Rabbi Mordechai Glazman, Chabad’s representative to Riga, Latvia, arrived in the city with his wife Rivka in the summer of ‘92, shortly after the fall of communism. Latvia, like all of the member states of the collapsed Soviet Union, was in the midst of a tumultuous transition. Finally having gained its independence after decades of communist rule, the government was just beginning to organize, municipal services were incredibly unreliable, if they existed at all, and basic staples such as baby needs for the Glazman’s infant son, Mendel, were unattainable.

Undeterred, the Glazmans set out building a Jewish infrastructure in a city where absolutely none existed, and where, only several months earlier, talk of it could possibly land you in jail.

Chanukah of ’93, several months after their arrival, the Glazman’s put up a large menorah in the city’s square and waited for the response. “People were just beginning to understand that being Jewish was no longer a federal offense,” recalls the Rabbi. “We weren’t sure how they would take this.”

Over 2000 people showed up at the Menorah lighting–the elderly weeping unabashedly at the sight of Judaism finally out in the open; the younger people staring wide-eyed at the phenomenon of a proud display of their own heritage that they knew nothing about. It was, as they say, an auspicious beginning.

In the ten years since, Chabad of Riga has grown into a city-wide network of institutions providing physical and spiritual nurturing for Riga’s 15,000 Jewish residents. A day center and soup kitchen for the elderly, a kindergarten and day school, summer camps, holiday programs, a recently opened kosher café and Judaica shop, all attest to Riga’s thriving traditional Jewish community. But none, perhaps, proclaim the fact as eloquently as the building at 141 Lacplesa Street, which houses the Chabad School, offices and social hall.

An unassuming four-story brick structure, the building was erected 130 years ago by the Haskalah, the movement for the “enlightenment” and secularization of traditional Judaism, to house a school for young children. The school’s founder, Max Lilienthal, was known to have engaged in fierce debate with the Tzemach Tzedek, the third Lubavitcher Rebbe, over issues of Jewish survival. The Rebbe fought long and hard to stop efforts by the Haskalah and Lilienthal to rid traditional Jews of their Judaism.

The school remained in the building for many years, until the Second World War, when the Nazis arrived in Riga. Ghetto walls were drawn up and 141 Lacplesa Street found itself right inside, the last house within the Ghetto limits. The Jewish police, working in cooperation with the Nazis, took over the building. It was here that Yitzchok Drizin and other survivors clearly remember Jews being shot and murdered, or deported to concentration camps from which most would never return.

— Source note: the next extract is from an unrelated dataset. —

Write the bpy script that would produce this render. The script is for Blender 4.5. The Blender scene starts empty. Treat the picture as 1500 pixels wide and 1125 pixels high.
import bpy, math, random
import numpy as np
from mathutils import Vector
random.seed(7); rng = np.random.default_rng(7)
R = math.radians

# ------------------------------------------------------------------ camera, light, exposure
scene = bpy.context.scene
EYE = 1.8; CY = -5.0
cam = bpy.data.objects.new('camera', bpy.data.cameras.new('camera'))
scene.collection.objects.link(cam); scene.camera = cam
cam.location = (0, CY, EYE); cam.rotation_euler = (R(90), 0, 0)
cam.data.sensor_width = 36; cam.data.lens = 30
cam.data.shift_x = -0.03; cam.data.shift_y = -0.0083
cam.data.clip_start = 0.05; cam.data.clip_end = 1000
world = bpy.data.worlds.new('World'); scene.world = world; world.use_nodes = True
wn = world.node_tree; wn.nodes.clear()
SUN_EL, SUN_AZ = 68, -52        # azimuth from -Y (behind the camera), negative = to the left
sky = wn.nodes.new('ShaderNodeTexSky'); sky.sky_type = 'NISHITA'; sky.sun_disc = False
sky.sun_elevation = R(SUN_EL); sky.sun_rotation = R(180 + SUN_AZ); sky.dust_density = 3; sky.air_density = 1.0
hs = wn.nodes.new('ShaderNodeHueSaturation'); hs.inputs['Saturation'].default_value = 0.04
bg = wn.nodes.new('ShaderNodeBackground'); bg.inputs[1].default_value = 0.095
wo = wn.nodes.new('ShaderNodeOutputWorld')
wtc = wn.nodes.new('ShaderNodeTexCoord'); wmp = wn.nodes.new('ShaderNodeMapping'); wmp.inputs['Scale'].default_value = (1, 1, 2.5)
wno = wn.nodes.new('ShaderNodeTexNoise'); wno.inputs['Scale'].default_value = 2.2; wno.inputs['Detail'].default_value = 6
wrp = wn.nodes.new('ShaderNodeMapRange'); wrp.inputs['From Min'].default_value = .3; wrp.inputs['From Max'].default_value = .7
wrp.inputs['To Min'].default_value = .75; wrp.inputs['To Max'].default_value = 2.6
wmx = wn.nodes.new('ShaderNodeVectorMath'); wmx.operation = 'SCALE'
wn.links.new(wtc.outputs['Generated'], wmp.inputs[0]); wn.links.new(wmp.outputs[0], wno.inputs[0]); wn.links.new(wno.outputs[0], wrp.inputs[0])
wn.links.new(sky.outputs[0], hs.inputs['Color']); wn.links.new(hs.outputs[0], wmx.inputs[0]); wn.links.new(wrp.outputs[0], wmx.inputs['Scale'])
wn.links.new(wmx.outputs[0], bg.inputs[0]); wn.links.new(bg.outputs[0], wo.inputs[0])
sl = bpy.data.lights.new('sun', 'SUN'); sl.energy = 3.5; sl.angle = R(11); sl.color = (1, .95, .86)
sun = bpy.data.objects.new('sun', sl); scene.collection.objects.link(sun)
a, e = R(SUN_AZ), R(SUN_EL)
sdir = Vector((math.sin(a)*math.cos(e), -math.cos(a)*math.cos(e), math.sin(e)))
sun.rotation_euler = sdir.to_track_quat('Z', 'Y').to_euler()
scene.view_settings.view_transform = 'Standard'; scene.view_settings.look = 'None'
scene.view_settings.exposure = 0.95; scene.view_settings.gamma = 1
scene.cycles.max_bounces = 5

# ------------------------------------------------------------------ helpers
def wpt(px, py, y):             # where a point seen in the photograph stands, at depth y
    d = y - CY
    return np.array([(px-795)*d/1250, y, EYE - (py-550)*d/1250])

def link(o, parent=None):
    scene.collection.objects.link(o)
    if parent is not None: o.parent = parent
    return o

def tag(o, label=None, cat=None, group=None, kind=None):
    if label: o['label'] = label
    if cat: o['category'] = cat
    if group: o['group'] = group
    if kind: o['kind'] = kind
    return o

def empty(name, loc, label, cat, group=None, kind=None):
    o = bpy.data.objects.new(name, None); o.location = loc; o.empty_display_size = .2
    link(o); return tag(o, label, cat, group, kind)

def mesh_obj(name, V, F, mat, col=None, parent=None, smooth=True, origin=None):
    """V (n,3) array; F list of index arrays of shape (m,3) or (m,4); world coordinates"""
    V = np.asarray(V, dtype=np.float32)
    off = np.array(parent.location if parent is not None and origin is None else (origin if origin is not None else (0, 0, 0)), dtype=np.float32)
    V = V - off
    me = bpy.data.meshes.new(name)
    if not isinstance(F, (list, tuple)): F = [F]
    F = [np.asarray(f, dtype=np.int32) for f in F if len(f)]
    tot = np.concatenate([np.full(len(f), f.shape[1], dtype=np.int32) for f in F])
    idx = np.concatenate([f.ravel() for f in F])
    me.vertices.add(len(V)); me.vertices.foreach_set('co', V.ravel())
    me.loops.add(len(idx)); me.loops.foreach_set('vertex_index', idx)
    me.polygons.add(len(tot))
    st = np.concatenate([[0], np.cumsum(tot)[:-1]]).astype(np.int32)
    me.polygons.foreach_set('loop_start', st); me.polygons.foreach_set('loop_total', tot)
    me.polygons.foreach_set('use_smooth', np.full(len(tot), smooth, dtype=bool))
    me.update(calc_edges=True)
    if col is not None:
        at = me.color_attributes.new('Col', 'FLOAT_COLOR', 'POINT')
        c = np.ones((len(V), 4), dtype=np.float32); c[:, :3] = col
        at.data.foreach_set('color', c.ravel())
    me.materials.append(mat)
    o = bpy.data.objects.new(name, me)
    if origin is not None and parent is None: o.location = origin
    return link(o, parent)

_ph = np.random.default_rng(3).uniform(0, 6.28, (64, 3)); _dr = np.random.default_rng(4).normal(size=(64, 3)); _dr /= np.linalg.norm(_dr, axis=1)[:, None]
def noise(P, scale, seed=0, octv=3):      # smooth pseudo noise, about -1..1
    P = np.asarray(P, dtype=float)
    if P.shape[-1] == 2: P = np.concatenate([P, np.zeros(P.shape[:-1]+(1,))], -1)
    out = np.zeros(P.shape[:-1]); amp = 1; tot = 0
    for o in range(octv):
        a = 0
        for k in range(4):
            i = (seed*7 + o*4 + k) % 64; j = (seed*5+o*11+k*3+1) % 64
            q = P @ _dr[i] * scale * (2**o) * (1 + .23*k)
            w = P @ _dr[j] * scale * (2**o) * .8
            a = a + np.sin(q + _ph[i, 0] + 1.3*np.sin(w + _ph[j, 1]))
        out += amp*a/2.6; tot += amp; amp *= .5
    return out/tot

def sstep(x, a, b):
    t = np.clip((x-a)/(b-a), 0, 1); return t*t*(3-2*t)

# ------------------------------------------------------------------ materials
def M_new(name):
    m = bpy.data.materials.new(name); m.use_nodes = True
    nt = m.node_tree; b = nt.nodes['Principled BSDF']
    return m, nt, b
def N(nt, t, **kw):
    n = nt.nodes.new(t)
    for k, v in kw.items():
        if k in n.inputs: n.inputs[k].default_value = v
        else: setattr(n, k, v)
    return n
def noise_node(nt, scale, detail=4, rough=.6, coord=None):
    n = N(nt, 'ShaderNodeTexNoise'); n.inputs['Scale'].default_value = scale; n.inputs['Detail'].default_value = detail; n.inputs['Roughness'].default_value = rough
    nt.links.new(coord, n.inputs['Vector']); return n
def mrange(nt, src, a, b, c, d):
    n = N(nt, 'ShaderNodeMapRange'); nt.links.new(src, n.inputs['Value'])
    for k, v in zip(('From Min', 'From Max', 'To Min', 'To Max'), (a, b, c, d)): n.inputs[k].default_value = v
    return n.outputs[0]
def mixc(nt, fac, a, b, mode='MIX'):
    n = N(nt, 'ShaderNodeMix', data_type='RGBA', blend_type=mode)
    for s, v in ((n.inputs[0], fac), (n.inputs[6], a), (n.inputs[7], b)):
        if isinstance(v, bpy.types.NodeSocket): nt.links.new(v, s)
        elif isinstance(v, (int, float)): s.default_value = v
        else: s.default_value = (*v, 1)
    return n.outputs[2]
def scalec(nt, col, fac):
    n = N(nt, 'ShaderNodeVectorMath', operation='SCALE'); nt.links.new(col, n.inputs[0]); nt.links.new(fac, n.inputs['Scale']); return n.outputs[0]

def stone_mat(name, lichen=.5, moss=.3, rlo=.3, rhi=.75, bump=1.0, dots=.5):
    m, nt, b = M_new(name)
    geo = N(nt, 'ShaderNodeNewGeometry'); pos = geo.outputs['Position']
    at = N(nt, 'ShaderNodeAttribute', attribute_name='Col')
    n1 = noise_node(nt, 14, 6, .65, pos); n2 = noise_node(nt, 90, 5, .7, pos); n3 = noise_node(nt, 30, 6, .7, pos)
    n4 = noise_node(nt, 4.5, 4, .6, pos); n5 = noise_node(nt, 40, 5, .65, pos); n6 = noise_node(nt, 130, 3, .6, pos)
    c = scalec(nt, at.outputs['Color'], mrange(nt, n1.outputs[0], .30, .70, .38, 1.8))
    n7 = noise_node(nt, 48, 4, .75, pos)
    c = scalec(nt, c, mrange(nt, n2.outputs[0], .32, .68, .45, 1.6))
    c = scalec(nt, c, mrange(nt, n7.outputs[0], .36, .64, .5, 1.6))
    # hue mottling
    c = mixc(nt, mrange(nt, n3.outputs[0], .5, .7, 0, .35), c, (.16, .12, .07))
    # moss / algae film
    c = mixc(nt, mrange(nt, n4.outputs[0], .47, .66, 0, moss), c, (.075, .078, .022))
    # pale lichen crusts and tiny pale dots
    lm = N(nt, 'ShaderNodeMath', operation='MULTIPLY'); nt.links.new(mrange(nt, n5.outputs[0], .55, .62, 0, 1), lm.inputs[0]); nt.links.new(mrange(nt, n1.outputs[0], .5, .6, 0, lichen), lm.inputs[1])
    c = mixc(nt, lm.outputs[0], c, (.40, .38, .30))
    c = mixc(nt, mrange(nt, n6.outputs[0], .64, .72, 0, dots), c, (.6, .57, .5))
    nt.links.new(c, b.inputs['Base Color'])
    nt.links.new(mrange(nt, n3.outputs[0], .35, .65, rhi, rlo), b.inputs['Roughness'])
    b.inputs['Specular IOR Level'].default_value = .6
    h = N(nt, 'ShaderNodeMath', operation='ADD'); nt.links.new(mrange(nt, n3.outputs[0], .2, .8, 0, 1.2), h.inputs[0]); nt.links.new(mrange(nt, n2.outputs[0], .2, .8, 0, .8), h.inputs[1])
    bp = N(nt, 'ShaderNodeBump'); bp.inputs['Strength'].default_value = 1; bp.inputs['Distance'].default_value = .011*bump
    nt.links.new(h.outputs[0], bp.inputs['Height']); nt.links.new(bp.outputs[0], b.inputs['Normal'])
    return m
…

After the war, the building was home to a communist school, and, finally, in the summer of 1995, the Latvian government returned the school to the Jewish community, who voted to hand it over to Chabad of Riga’s recently founded day school. “This building has come full circle,” says Mrs. Rivka Glazman, principal of the school. “For those who know its history, this is a poignant testament of the survival of traditional Judaism in Riga.”

Now settled in the building for nearly eight years, Chabad of Riga has just celebrated another milestone in the history of the city’s Jewish development: the completion of a beautiful, modern mikvah in a residential area in the city’s center. Previously, the only mikvah in the city was one built secretly in the basement of a shul run by Lubavitch Chasidim in the 1950’s. Now, with the generous support of the Rohr Family foundation, Mr. Yingy Bistritzky, and Rabbi Yitzchok Raitport, Chabad’s beautiful mikvah is open, and enjoys enough traffic to confirm that traditional Jewish life is flourishing once again in Riga.